On that Friday morning broadcast, Regis Philbin urged his audience to head downtown to New York’s Tribeca area to the Flea Theater (which he jokingly referred to as the “Flea Market”) to hear a performance of two of Beerman’s compositions.

Burton Beerman

Following Philbin’s endorsement, heard by about five million people, and a recommendation in the New York Times, “we had full houses all week,” Beerman said. The performances were part of the Festival of American Music.

In an instance of one degree of separation, Beerman’s connection to Philbin is Stanley Yerlow, music director for the Regis and Kelly show. He and Beerman have been friends since they were in the eighth grade in Atlanta. In addition to Yerlow’s work on the television show, he and Philbin frequently perform together in sold-out shows in Atlantic City, Las Vegas and other vacation spots.

It was perhaps the “human interest’ aspect of the story that piqued Philbin’s interest, Beerman said. Philbin explained to the audience that while he normally does not talk about classical music on the show,
nor about his music director, he was intrigued by the story of the two musicians growing up together and of their longstanding friendship and musical relationship.

In fact, one of Beerman’s pieces performed at the Flea Theater for the festival was “Night Scenes,” a complex piano work written in honor of his long-time friend and performed by Yerlow.

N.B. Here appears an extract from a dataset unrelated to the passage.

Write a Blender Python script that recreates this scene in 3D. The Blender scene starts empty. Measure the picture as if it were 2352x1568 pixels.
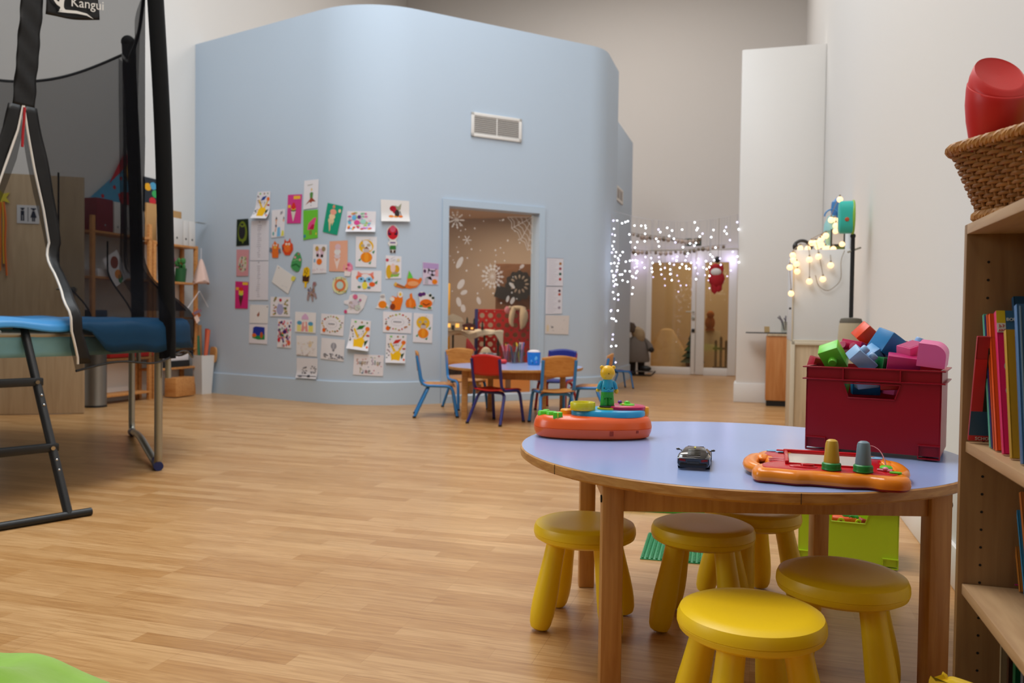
import bpy, bmesh, math, random
from mathutils import Vector, Matrix, Euler, Quaternion
random.seed(11)
SC = bpy.context.scene
COL = SC.collection
PI = math.pi

# ------------------------------------------------------------------ camera
FPX, PITCH, ROLL, CAMH = 1880.0, -0.0265, 0.0132, 0.87
def cam_axes():
    cp, sp = math.cos(PITCH), math.sin(PITCH)
    fw = Vector((0, cp, sp)); u0 = Vector((0, -sp, cp)); r0 = Vector((1, 0, 0))
    rr = math.cos(ROLL) * r0 + math.sin(ROLL) * u0
    uu = -math.sin(ROLL) * r0 + math.cos(ROLL) * u0
    return rr, uu, fw
RR, UU, FW = cam_axes()
EYE = Vector((0, 0, CAMH))
cd = bpy.data.cameras.new('camera'); cam = bpy.data.objects.new('camera', cd); COL.objects.link(cam)
cam.matrix_world = Matrix(((RR.x, UU.x, -FW.x, 0), (RR.y, UU.y, -FW.y, 0), (RR.z, UU.z, -FW.z, CAMH), (0, 0, 0, 1)))
cd.sensor_width = 36; cd.sensor_fit = 'HORIZONTAL'; cd.lens = FPX / 2352 * 36
cd.clip_start = 0.05; cd.clip_end = 100
cd.dof.use_dof = True; cd.dof.focus_distance = 1.9; cd.dof.aperture_fstop = 5.2
SC.camera = cam
# ------------------------------------------------------------------ world, lights, exposure
SC.view_settings.view_transform = 'Standard'; SC.view_settings.look = 'None'
SC.view_settings.gamma = 1.0; SC.view_settings.use_curve_mapping = False
SC.view_settings.exposure = 0.15
w = bpy.data.worlds.new('world'); SC.world = w; w.use_nodes = True
w.node_tree.nodes['Background'].inputs[0].default_value = (0.8, 0.88, 1, 1)
w.node_tree.nodes['Background'].inputs[1].default_value = 0.15

RZ = -0.2901                                  # the hall is turned against the view
U = Vector((math.cos(RZ), math.sin(RZ), 0)); V = Vector((-math.sin(RZ), math.cos(RZ), 0))
def W(u, v, z=0.0): return U * u + V * v + Vector((0, 0, z))
def area(name, loc, sx, sy, power, color, rot=(0, 0, RZ)):
    l = bpy.data.lights.new(name, 'AREA'); l.shape = 'RECTANGLE'; l.size = sx; l.size_y = sy
    l.energy = power; l.color = color
    o = bpy.data.objects.new(name, l); COL.objects.link(o); o.location = loc; o.rotation_euler = rot
    return o
area('skylight_lamp', W(-2.7, 5.2, 6.6), 2.8, 5.0, 235, (0.86, 0.94, 1.0))
area('skylight_lamp', W(-2.2, 10.6, 6.6), 3.0, 2.5, 105, (1.0, 0.95, 0.90))
area('skylight_lamp', W(-1.5, 1.9, 6.6), 2.2, 2.4, 140, (1.0, 0.94, 0.87))
_fill = area('left_fill_lamp', W(-5.9, 0.6, 2.9), 2.4, 2.4, 85, (0.80, 0.92, 1.0)); _fill.rotation_euler = (U * 0.93 + V * 0.36 + Vector((0, 0, -0.12))).to_track_quat('-Z', 'Z').to_euler()  # added cool fill light from the left, no window is built there
def point(name, loc, power, color, r=0.05):
    l = bpy.data.lights.new(name, 'POINT'); l.energy = power; l.color = color; l.shadow_soft_size = r
    o = bpy.data.objects.new(name, l); COL.objects.link(o); o.location = loc
    return o

# ------------------------------------------------------------------ helpers: rays of the view, meshes, tags
def ray(x, y): return RR * ((x - 1176) / FPX) - UU * ((y - 784) / FPX) + FW
def fl(x, y, z=0.0):
    d = ray(x, y); return EYE + d * ((z - CAMH) / d.z)
def at(x, y, Y):
    d = ray(x, y); return EYE + d * (Y / d.y)
def onu(x, y, u):
    d = ray(x, y); return EYE + d * (u / d.dot(U))
def onv(x, y, v):
    d = ray(x, y); return EYE + d * (v / d.dot(V))
def uv(p): return p.dot(U), p.dot(V)

def lin(c):
    c /= 255.0
    return c / 12.92 if c <= 0.04045 else ((c + 0.055) / 1.055) ** 2.4
def C(h, k=1.0):
    h = h.lstrip('#'); return tuple(min(1, lin(int(h[i:i + 2], 16)) * k) for i in (0, 2, 4)) + (1.0,)

MATS = {}
def mat(name, col, rough=0.5, metal=0.0, spec=0.5, emit=0.0, vary=0.0, vscale=20.0, bump=0.0, alpha=1.0, trans=0.0, sheen=0.0, coat=0.0):
    if name in MATS: return MATS[name]
    if isinstance(col, str): col = C(col)
    m = bpy.data.materials.new(name); m.use_nodes = True; nt = m.node_tree; b = nt.nodes['Principled BSDF']
    b.inputs['Base Color'].default_value = col; b.inputs['Roughness'].default_value = rough
    b.inputs['Metallic'].default_value = metal; b.inputs['Specular IOR Level'].default_value = spec
    b.inputs['Alpha'].default_value = alpha; b.inputs['Transmission Weight'].default_value = trans
    b.inputs['Coat Weight'].default_value = coat
    if sheen: b.inputs['Sheen Weight'].default_value = sheen
    if emit:
        b.inputs['Emission Color'].default_value = col; b.inputs['Emission Strength'].default_value = emit
        m.cycles.emission_sampling = 'NONE'
    if vary or bump:
        tc = nt.nodes.new('ShaderNodeTexCoord'); n = nt.nodes.new('ShaderNodeTexNoise'); n.inputs['Scale'].default_value = vscale
        n.inputs['Detail'].default_value = 4
        nt.links.new(tc.outputs['Object'], n.inputs['Vector'])
        if vary:
            mx = nt.nodes.new('ShaderNodeMix'); mx.data_type = 'RGBA'
            mx.inputs[6].default_value = tuple(c * (1 - vary) for c in col[:3]) + (1,)
            mx.inputs[7].default_value = tuple(min(1, c * (1 + vary)) for c in col[:3]) + (1,)
            nt.links.new(n.outputs['Fac'], mx.inputs[0]); nt.links.new(mx.outputs[2], b.inputs['Base Color'])
        if bump:
            bp = nt.nodes.new('ShaderNodeBump'); bp.inputs['Strength'].default_value = bump; bp.inputs['Distance'].default_value = 0.01
            nt.links.new(n.outputs['Fac'], bp.inputs['Height']); nt.links.new(bp.outputs['Normal'], b.inputs['Normal'])
    MATS[name] = m; return m
def wood(name, c1, c2, rough=0.45, scale=(1.5, 18, 18), spec=0.4):
    if name in MATS: return MATS[name]
    m = bpy.data.materials.new(name); m.use_nodes = True; nt = m.node_tree; b = nt.nodes['Principled BSDF']
    tc = nt.nodes.new('ShaderNodeTexCoord'); mp = nt.nodes.new('ShaderNodeMapping'); mp.inputs['Scale'].default_value = scale
    n = nt.nodes.new('ShaderNodeTexNoise'); n.inputs['Scale'].default_value = 3.0; n.inputs['Detail'].default_value = 6; n.inputs['Distortion'].default_value = 0.6
    rp = nt.nodes.new('ShaderNodeValToRGB'); rp.color_ramp.elements[0].position = 0.3; rp.color_ramp.elements[1].position = 0.72
    rp.color_ramp.elements[0].color = C(c1); rp.color_ramp.elements[1].color = C(c2)
    nt.links.new(tc.outputs['Object'], mp.inputs['Vector']); nt.links.new(mp.outputs['Vector'], n.inputs['Vector'])
    nt.links.new(n.outputs['Fac'], rp.inputs['Fac']); nt.links.new(rp.outputs['Color'], b.inputs['Base Color'])
    b.inputs['Roughness'].default_value = rough; b.inputs['Specular IOR Level'].default_value = spec
    MATS[name] = m; return m
def glassy(name, tint=(1, 1, 1, 1), gloss=0.06, rough=0.02):
    if name in MATS: return MATS[name]
    m = bpy.data.materials.new(name); m.use_nodes = True; nt = m.node_tree; nt.nodes.clear()
    o = nt.nodes.new('ShaderNodeOutputMaterial'); t = nt.nodes.new('ShaderNodeBsdfTransparent'); g = nt.nodes.new('ShaderNodeBsdfGlossy')
    mx = nt.nodes.new('ShaderNodeMixShader'); t.inputs[0].default_value = tint; g.inputs['Roughness'].default_value = rough
    mx.inputs[0].default_value = gloss
    nt.links.new(t.outputs[0], mx.inputs[1]); nt.links.new(g.outputs[0], mx.inputs[2]); nt.links.new(mx.outputs[0], o.inputs[0])
    MATS[name] = m; return m
def netting(name, col, cover):
    if name in MATS: return MATS[name]
    m = bpy.data.materials.new(name); m.use_nodes = True; nt = m.node_tree; nt.nodes.clear()
    o = nt.nodes.new('ShaderNodeOutputMaterial'); t = nt.nodes.new('ShaderNodeBsdfTransparent'); g = nt.nodes.new('ShaderNodeBsdfDiffuse')
    mx = nt.nodes.new('ShaderNodeMixShader'); g.inputs[0].default_value = C(col); mx.inputs[0].default_value = cover
    nt.links.new(t.outputs[0], mx.inputs[1]); nt.links.new(g.outputs[0], mx.inputs[2]); nt.links.new(mx.outputs[0], o.inputs[0])
    MATS[name] = m; return m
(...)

The other was “Voices,” for soprano voice and contra bass, sung by BGSU music faculty member Jane Schoonmaker Rodgers.

Both musically precocious as children—Beerman on saxophone and clarinet and Yerlow on piano—the two have each had varied careers spanning an eclectic assortment of musical styles.

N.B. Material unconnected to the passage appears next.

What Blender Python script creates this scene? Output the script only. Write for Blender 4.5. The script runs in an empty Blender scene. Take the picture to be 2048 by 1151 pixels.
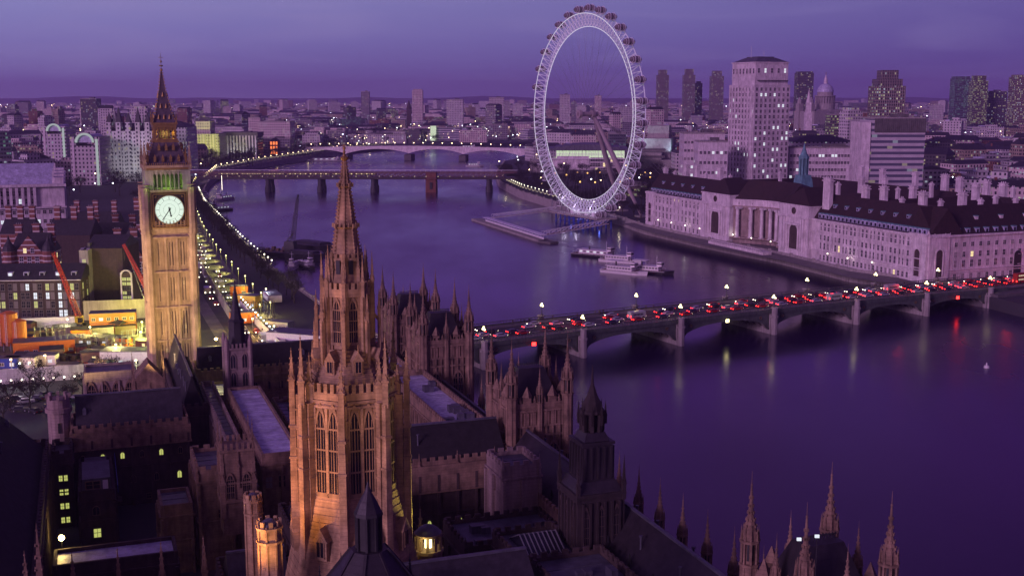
import bpy, math, random
from mathutils import Matrix, Vector
R = math.radians
rnd = random.Random(7)
# ---------------------------------------------------------------- camera
F, CX, CY = 2400.0, 1024.0, 575.5
HC = 85.0
TH = math.atan((575.5-190)/F)
ST, CT = math.sin(TH), math.cos(TH)
sc = bpy.context.scene
cam = bpy.data.cameras.new("camera"); camo = bpy.data.objects.new("camera", cam)
sc.collection.objects.link(camo); sc.camera = camo
camo.location = (0, 0, HC); camo.rotation_euler = (R(90)-TH, 0, 0)
cam.sensor_width = 36; cam.lens = 36*F/2048
cam.clip_start = 1; cam.clip_end = 60000
# ---------------------------------------------------------------- world: violet dusk sky
w = bpy.data.worlds.new("World"); sc.world = w; w.use_nodes = True
nt = w.node_tree; nt.nodes.clear()
def N(t, **k):
    n = nt.nodes.new(t)
    for a, b in k.items(): setattr(n, a, b)
    return n
def L(a, b): nt.links.new(a, b)
def lin(h):
    out = []
    for i in (0, 2, 4):
        c = int(h[i:i+2], 16)/255
        out.append(c/12.92 if c <= .04045 else ((c+.055)/1.055)**2.4)
    return (*out, 1)
def ramp(fac, stops, interp='LINEAR'):
    n = N('ShaderNodeValToRGB'); n.color_ramp.interpolation = interp
    cr = n.color_ramp
    while len(cr.elements) < len(stops): cr.elements.new(.5)
    for e, (p, c) in zip(cr.elements, stops):
        e.position = p; e.color = c if len(c) == 4 else (*c, 1)
    if fac is not None: L(fac, n.inputs[0])
    return n.outputs[0]
def M(op, a, b=None, c=None):
    n = N('ShaderNodeMath', operation=op)
    for i, s in enumerate((a, b, c)):
        if s is None: continue
        if isinstance(s, (int, float)): n.inputs[i].default_value = s
        else: L(s, n.inputs[i])
    return n.outputs[0]
def MIX(fac, a, b, bt='MIX'):
    n = N('ShaderNodeMix', data_type='RGBA', blend_type=bt)
    for s, k in ((fac, 0), (a, 6), (b, 7)):
        if isinstance(s, (int, float)): n.inputs[k].default_value = s
        elif isinstance(s, tuple): n.inputs[k].default_value = s
        else: L(s, n.inputs[k])
    return n.outputs[2]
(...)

Beerman was performing on the saxophone in Atlanta’s largely African American nightclubs at the age of 12, alongside the likes of Little Richard and Bo Didley. He managed to play at the Peacock Club during a time of strict segregation, and wrote numerous gospel songs for black church choirs. He was also a clarinetist and saxophonist with the Atlanta Chamber Orchestra.

Today, in addition to teaching at Bowling Green and serving as director of the MidAmerican Center for Contemporary Music and chair of the board of directors of the University’s annual New Music and Art Festival, he is an internationally acclaimed, award-winning composer and performer of contemporary music. He embraces both acoustic and electronic music, and his work has had an impact on clarinet performance, multimedia productions and dance.

Meanwhile, Yerlow, who received his doctorate from Eastman School of Music and is a Steinway Artist, performs classical music in concert and collaborates with Beerman on contemporary compositions. Conversely, as music director for the television show and in his performances with Philbin, he plays pop music on the piano, with a little classical thrown in for good measure, “and even tap dances,” Beerman pointed out.

The Regis and Kelly show was not the first time Beerman’s work has reached a mass audience. About seven years ago, CNN came to Bowling Green and did a feature story on him and the electronic music studio that was regularly rebroadcast on CNN-CNNI “Futurewatch, The World Today,” and “Headline News” and was seen by an estimated 60 million people. CNN maintains a Web page as a source of information on the story at: www.cnn.com/TECH/9602/performance_art/index.html.

Beerman, who is recovering from a severe accident a year ago in which he was struck by a truck while crossing Main Street in downtown Bowling Green, is now beginning to play his clarinet again. He will play in concert for the first time since the injury at the University’s New Music and Art Festival. He will perform at 8 p.m. Oct. 22 in Kobacker Hall.